JAKARTA - Setelah jatuhnya rezim Bashar al-Assad, Suriah menjadi arena persaingan antara kekuatan asing seperti Israel, Turki, dan Amerika Serikat. Ketiga negara tersebut melakukan serangan udara di berbagai wilayah Suriah dengan dalih melindungi kepentingan masing-masing setelah kelompok pemberontak berhasil menggulingkan Assad dalam serangan kilat. Kegembiraan atas kebebasan masyarakat setelah keluarga Assad memerintah selama 54 tahun, segera berubah menjadi kesadaran bahwa kekuatan asing mulai saling berebut untuk menguasai Suriah.

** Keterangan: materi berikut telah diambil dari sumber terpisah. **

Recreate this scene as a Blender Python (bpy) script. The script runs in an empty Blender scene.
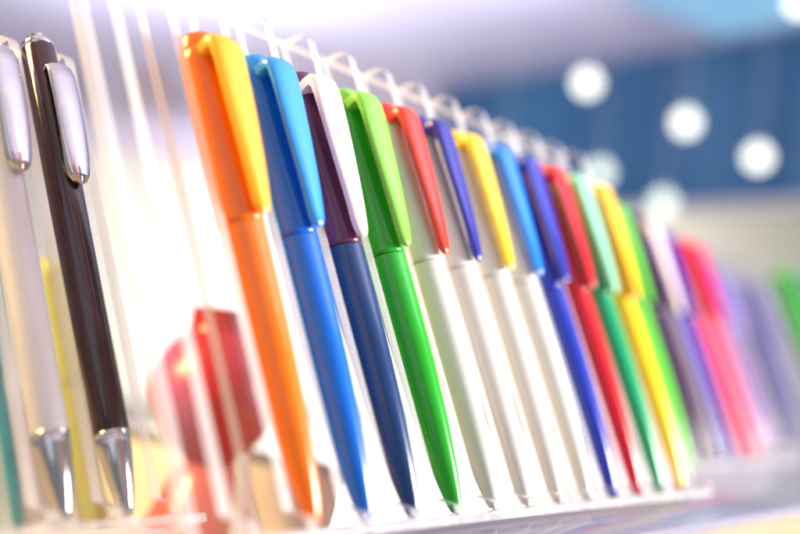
import bpy, bmesh, math, random
from mathutils import Vector, Matrix
random.seed(7)
PI = math.pi
S = bpy.context.scene
C = S.collection
LEAN = math.radians(-25)            # the racks lean back 25 degrees
TILT = Matrix.Rotation(LEAN, 4, 'X')
MM = 0.001

# ------------------------------------------------------------------ materials
def new_mat(name):
    m = bpy.data.materials.new(name); m.use_nodes = True
    nt = m.node_tree
    for n in list(nt.nodes): nt.nodes.remove(n)
    out = nt.nodes.new('ShaderNodeOutputMaterial')
    return m, nt, out

def nd(nt, kind, **kw):
    n = nt.nodes.new(kind)
    for k, v in kw.items():
        if k in n.inputs: n.inputs[k].default_value = v
        else: setattr(n, k, v)
    return n

def rgb(r, g, b):                   # from screen values to linear
    f = lambda c: (c/255/12.92) if c/255 <= .04045 else ((c/255+.055)/1.055)**2.4
    return (f(r), f(g), f(b), 1)

def plastic(name, col, rough=.2, sss=.0, var=.10, metallic=0, coat=.25, bump=.05, trans=0.0):
    m, nt, out = new_mat(name)
    tc = nd(nt, 'ShaderNodeTexCoord')
    no = nd(nt, 'ShaderNodeTexNoise'); no.inputs['Scale'].default_value = 60; no.inputs['Detail'].default_value = 5
    nt.links.new(tc.outputs['Object'], no.inputs['Vector'])
    mix = nd(nt, 'ShaderNodeMix'); mix.data_type = 'RGBA'
    a = tuple(c*(1-var) for c in col[:3])+(1,); b = tuple(min(1, c*(1+var)+.004) for c in col[:3])+(1,)
    mix.inputs[6].default_value = a; mix.inputs[7].default_value = b
    nt.links.new(no.outputs['Fac'], mix.inputs[0])
    p = nd(nt, 'ShaderNodeBsdfPrincipled')
    nt.links.new(mix.outputs[2], p.inputs['Base Color'])
    p.inputs['Metallic'].default_value = metallic
    p.inputs['Coat Weight'].default_value = coat; p.inputs['Coat Roughness'].default_value = .05
    if sss:
        p.inputs['Subsurface Weight'].default_value = sss
        p.inputs['Subsurface Radius'].default_value = (.004, .004, .004)
        p.inputs['Subsurface Scale'].default_value = 1
    # fine handling scuffs in the gloss
    n2 = nd(nt, 'ShaderNodeTexNoise'); n2.inputs['Scale'].default_value = 900; n2.inputs['Detail'].default_value = 3
    nt.links.new(tc.outputs['Object'], n2.inputs['Vector'])
    mr = nd(nt, 'ShaderNodeMapRange'); mr.inputs[3].default_value = rough*.75; mr.inputs[4].default_value = rough*1.35
    nt.links.new(n2.outputs['Fac'], mr.inputs[0]); nt.links.new(mr.outputs[0], p.inputs['Roughness'])
    if bump:
        bp = nd(nt, 'ShaderNodeBump'); bp.inputs['Strength'].default_value = bump; bp.inputs['Distance'].default_value = .0002
        nt.links.new(no.outputs['Fac'], bp.inputs['Height']); nt.links.new(bp.outputs[0], p.inputs['Normal'])
    sh = p.outputs[0]
    if trans:                        # thin coloured plastic lets some light through
        tl = nd(nt, 'ShaderNodeBsdfTranslucent'); tl.inputs[0].default_value = tuple(min(1, c*1.3) for c in col[:3])+(1,)
        mx = nd(nt, 'ShaderNodeMixShader'); mx.inputs[0].default_value = trans
        nt.links.new(sh, mx.inputs[1]); nt.links.new(tl.outputs[0], mx.inputs[2]); sh = mx.outputs[0]
    nt.links.new(sh, out.inputs[0])
    return m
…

Melansir The Guardian Israel bertindak cepat dengan menyerang aset militer Suriah yang sudah lemah dan mengambil alih zona penyangga yang sebelumnya diawasi Persatuan Bangsa-Bangsa (PBB) di Dataran Tinggi Golan. Dalam waktu 48 jam, lebih dari 350 serangan udara diluncurkan untuk menghancurkan senjata dan infrastruktur militer Suriah, termasuk pesawat tempur, radar, dan sistem pertahanan udara.
Tindakan ini mendapat kritik dari komunitas internasional. Meski beberapa negara seperti Prancis dan Spanyol mengecam serangan tersebut, banyak kekuatan Barat lainnya, termasuk Amerika Serikat, mendukung atau bersikap pasif. Hal ini menimbulkan tuduhan standar ganda dalam hukum internasional, terutama dibandingkan dengan respons terhadap invasi Rusia di Ukraina.

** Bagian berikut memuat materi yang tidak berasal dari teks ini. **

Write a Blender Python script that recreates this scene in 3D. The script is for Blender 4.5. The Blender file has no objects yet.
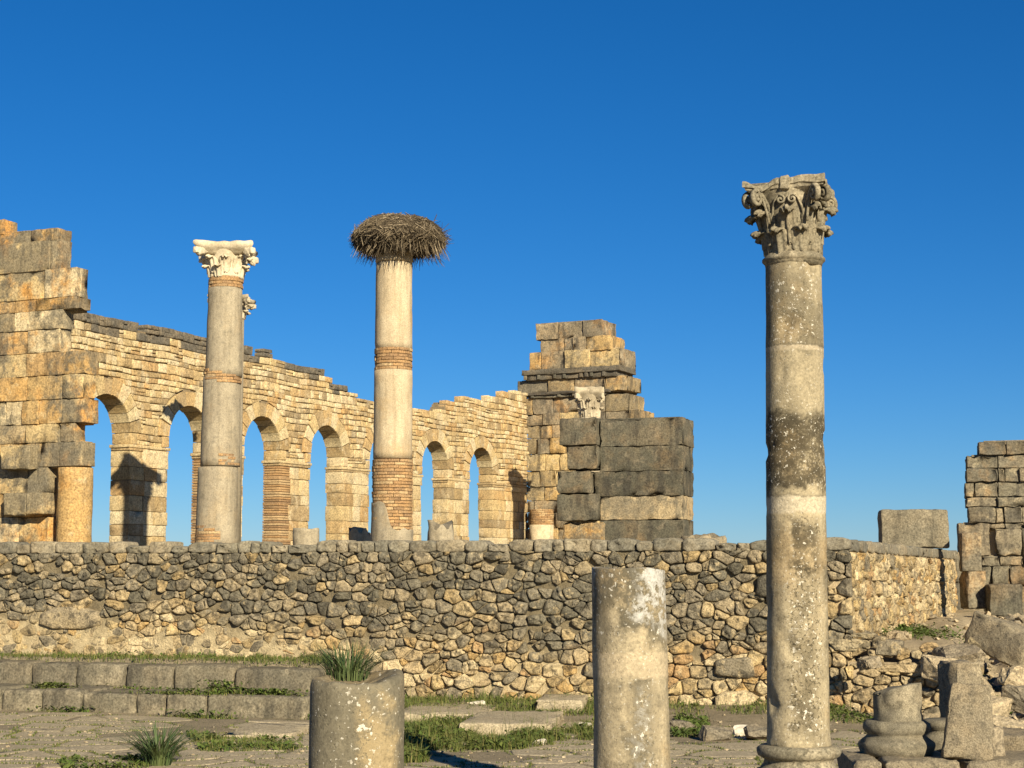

Utusan khusus PBB untuk Suriah, Geir Pedersen, termasuk sedikit pihak yang secara langsung meminta Israel menghentikan serangan udara dan invasi daratnya, karena melanggar perjanjian gencatan senjata 1974.
"Ini harus dihentikan," kata Pedersen. "Saya tidak berhubungan langsung dengan pihak Israel, tetapi tentu saja, PBB di New York berhubungan dengan mereka. Pasukan penjaga perdamaian di Dataran Tinggi Golan juga berhubungan setiap hari dengan Israel. Dan tentu saja, pesan dari New York tetap sama – apa yang kita lihat ini adalah pelanggaran terhadap perjanjian pemisahan tahun 1974," tambahnya.

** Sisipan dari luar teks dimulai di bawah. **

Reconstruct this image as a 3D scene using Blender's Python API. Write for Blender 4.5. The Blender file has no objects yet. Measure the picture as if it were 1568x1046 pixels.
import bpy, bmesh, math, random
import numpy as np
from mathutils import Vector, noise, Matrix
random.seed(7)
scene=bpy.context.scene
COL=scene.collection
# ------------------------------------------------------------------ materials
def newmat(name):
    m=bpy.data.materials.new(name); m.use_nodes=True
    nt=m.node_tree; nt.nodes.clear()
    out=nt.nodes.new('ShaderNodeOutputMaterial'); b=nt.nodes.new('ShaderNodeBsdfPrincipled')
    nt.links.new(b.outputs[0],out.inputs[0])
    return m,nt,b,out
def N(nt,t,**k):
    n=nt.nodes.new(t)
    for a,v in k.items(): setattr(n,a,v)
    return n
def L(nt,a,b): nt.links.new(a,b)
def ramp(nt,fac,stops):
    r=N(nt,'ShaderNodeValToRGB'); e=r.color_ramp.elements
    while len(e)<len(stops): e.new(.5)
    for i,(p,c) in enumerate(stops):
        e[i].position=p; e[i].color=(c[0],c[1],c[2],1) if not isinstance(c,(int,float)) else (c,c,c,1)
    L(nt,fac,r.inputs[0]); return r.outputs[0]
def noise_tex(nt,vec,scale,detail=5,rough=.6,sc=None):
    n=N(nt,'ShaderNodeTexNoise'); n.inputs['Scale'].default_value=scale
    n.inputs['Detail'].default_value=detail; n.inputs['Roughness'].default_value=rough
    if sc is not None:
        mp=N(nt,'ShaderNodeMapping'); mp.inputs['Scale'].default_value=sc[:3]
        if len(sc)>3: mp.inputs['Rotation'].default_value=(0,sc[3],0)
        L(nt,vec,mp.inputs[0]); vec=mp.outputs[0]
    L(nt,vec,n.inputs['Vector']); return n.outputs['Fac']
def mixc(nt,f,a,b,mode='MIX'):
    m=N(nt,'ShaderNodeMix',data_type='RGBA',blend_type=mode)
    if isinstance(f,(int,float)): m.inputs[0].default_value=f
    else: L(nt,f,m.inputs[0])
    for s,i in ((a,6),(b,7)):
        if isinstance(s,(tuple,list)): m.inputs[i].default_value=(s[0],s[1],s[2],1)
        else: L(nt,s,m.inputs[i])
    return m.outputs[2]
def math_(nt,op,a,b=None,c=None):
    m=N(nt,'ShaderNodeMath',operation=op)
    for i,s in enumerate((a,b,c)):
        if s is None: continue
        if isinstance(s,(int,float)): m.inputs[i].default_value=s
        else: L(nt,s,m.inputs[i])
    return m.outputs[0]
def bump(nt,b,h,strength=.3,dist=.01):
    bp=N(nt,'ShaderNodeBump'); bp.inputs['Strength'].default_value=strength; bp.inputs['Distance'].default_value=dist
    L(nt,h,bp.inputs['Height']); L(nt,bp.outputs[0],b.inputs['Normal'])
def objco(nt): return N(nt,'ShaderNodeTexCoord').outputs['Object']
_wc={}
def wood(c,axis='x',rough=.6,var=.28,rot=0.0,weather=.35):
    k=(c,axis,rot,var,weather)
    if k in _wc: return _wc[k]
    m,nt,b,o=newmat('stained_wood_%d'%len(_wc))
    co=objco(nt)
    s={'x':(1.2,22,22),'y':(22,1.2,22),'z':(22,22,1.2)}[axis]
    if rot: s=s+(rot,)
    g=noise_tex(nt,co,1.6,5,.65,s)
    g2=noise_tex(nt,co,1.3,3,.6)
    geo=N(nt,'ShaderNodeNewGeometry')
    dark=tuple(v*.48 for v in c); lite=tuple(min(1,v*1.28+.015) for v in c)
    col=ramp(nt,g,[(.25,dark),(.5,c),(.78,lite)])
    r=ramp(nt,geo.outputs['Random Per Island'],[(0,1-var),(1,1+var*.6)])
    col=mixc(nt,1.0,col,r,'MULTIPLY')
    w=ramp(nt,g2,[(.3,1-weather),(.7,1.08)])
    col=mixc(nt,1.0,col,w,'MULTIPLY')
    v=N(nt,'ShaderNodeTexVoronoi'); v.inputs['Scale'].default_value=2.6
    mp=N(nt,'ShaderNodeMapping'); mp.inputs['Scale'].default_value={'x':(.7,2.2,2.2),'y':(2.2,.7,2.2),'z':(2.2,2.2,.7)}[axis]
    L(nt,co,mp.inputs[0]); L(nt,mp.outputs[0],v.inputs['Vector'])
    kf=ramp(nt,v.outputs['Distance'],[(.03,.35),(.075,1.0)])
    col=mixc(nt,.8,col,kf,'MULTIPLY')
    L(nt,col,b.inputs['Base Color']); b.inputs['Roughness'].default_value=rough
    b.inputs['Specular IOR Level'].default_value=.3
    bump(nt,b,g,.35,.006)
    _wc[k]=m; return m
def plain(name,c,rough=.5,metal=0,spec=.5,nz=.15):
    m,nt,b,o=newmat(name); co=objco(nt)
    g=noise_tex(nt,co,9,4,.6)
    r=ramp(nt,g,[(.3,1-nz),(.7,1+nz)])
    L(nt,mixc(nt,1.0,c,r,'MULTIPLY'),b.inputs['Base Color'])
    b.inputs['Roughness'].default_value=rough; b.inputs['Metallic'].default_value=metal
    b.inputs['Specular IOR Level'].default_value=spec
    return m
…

Menurut Perdana Menteri Israel, Benjamin Netanyahu, serangan ini dilakukan untuk melindungi keamanan negaranya dari potensi ancaman pemberontak dan kelompok jihad. Israel juga memanfaatkan dukungan Amerika Serikat (AS), yang menganggap tindakan tersebut sebagai bentuk pertahanan diri.